EXTRACTED MATERIAL »
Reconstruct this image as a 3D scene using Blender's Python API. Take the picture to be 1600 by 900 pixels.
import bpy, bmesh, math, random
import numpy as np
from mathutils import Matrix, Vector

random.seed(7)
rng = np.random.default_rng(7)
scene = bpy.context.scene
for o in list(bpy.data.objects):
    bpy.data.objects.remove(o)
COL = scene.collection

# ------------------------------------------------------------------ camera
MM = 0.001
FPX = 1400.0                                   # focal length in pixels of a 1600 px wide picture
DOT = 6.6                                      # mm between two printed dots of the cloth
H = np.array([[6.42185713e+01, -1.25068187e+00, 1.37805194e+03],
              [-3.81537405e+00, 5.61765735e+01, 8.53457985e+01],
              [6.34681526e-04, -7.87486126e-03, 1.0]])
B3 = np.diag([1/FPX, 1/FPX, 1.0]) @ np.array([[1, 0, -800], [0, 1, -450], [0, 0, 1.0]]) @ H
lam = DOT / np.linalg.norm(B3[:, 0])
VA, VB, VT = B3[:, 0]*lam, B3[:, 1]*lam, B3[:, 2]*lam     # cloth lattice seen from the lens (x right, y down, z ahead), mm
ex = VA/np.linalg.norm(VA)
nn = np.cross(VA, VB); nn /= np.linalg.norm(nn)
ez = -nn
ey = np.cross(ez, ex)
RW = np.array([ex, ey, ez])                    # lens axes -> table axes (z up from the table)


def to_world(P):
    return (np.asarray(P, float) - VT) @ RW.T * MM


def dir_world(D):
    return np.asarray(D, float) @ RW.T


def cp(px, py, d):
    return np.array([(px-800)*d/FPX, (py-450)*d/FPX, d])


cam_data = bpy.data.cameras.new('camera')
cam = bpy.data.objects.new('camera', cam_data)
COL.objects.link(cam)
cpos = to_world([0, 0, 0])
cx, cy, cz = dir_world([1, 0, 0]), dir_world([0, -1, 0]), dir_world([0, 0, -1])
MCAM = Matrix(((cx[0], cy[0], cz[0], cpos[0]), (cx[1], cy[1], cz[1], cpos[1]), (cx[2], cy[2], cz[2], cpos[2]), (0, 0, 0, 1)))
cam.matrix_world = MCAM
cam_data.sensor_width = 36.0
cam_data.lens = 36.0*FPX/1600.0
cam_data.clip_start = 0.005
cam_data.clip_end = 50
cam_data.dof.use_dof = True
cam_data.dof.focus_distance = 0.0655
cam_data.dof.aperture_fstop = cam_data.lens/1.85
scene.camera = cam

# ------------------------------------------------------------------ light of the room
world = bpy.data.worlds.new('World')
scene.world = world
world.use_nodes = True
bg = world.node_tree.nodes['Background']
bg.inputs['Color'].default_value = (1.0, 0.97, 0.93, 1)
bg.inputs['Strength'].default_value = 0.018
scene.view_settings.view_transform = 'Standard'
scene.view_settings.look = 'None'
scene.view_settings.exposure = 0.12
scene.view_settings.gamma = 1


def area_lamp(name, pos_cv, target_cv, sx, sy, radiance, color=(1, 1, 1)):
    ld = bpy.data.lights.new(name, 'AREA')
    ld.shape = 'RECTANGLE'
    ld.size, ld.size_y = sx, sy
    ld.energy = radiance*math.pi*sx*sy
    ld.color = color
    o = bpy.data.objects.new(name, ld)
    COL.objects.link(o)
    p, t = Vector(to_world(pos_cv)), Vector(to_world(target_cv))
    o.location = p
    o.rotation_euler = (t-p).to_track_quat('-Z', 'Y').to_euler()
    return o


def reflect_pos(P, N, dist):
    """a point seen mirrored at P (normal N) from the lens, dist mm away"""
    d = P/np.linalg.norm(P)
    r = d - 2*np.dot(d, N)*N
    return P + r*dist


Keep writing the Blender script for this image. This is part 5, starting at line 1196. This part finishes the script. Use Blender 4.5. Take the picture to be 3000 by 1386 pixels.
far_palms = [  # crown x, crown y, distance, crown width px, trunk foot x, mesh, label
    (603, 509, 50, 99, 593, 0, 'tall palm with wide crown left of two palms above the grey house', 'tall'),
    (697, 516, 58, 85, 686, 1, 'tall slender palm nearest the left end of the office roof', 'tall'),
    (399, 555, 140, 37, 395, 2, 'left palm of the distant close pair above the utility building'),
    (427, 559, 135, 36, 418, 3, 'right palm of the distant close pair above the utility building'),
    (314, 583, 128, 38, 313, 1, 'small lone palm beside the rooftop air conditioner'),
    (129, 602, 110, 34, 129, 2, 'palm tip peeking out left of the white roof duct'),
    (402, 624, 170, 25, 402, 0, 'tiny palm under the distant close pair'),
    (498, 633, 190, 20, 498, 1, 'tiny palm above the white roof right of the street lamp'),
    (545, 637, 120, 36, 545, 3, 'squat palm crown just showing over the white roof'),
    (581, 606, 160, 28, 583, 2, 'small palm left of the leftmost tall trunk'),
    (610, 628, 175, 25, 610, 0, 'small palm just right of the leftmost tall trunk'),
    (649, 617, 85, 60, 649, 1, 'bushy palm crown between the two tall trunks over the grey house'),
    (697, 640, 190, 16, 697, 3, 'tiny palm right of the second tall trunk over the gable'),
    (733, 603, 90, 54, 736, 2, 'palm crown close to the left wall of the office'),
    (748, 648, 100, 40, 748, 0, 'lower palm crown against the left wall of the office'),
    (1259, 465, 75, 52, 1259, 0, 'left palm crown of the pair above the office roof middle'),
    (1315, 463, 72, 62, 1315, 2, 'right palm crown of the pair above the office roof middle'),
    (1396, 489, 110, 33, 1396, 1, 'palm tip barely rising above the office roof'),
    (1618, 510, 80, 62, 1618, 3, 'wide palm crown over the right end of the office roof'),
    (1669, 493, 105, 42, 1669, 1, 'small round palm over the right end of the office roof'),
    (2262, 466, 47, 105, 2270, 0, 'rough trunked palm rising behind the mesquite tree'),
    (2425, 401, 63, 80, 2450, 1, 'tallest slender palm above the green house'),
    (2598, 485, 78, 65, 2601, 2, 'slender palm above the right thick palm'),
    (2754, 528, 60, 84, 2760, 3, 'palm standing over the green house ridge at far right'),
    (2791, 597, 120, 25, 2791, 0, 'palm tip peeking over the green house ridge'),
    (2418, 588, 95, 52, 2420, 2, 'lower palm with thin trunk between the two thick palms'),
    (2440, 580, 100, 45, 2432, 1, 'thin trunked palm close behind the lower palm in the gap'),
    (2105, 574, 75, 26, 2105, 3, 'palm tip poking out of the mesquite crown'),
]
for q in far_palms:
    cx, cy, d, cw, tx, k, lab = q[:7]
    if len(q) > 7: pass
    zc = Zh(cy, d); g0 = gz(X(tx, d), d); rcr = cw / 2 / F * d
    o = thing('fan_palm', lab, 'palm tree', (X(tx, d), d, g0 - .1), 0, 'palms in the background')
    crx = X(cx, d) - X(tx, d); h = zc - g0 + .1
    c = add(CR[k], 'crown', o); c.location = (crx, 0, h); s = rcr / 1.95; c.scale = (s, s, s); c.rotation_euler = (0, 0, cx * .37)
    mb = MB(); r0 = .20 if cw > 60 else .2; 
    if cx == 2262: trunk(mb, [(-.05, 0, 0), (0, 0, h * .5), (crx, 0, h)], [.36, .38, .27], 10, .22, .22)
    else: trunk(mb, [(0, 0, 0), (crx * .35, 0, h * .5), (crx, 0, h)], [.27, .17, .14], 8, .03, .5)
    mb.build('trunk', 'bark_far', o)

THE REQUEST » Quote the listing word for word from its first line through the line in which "return np.array([(px-800)*d/FPX, (py-450)*d/FPX, d])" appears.

THE REPLY »
Reconstruct this image as a 3D scene using Blender's Python API. Take the picture to be 1600 by 900 pixels.
import bpy, bmesh, math, random
import numpy as np
from mathutils import Matrix, Vector

random.seed(7)
rng = np.random.default_rng(7)
scene = bpy.context.scene
for o in list(bpy.data.objects):
    bpy.data.objects.remove(o)
COL = scene.collection

# ------------------------------------------------------------------ camera
MM = 0.001
FPX = 1400.0                                   # focal length in pixels of a 1600 px wide picture
DOT = 6.6                                      # mm between two printed dots of the cloth
H = np.array([[6.42185713e+01, -1.25068187e+00, 1.37805194e+03],
              [-3.81537405e+00, 5.61765735e+01, 8.53457985e+01],
              [6.34681526e-04, -7.87486126e-03, 1.0]])
B3 = np.diag([1/FPX, 1/FPX, 1.0]) @ np.array([[1, 0, -800], [0, 1, -450], [0, 0, 1.0]]) @ H
lam = DOT / np.linalg.norm(B3[:, 0])
VA, VB, VT = B3[:, 0]*lam, B3[:, 1]*lam, B3[:, 2]*lam     # cloth lattice seen from the lens (x right, y down, z ahead), mm
ex = VA/np.linalg.norm(VA)
nn = np.cross(VA, VB); nn /= np.linalg.norm(nn)
ez = -nn
ey = np.cross(ez, ex)
RW = np.array([ex, ey, ez])                    # lens axes -> table axes (z up from the table)


def to_world(P):
    return (np.asarray(P, float) - VT) @ RW.T * MM


def dir_world(D):
    return np.asarray(D, float) @ RW.T


def cp(px, py, d):
    return np.array([(px-800)*d/FPX, (py-450)*d/FPX, d])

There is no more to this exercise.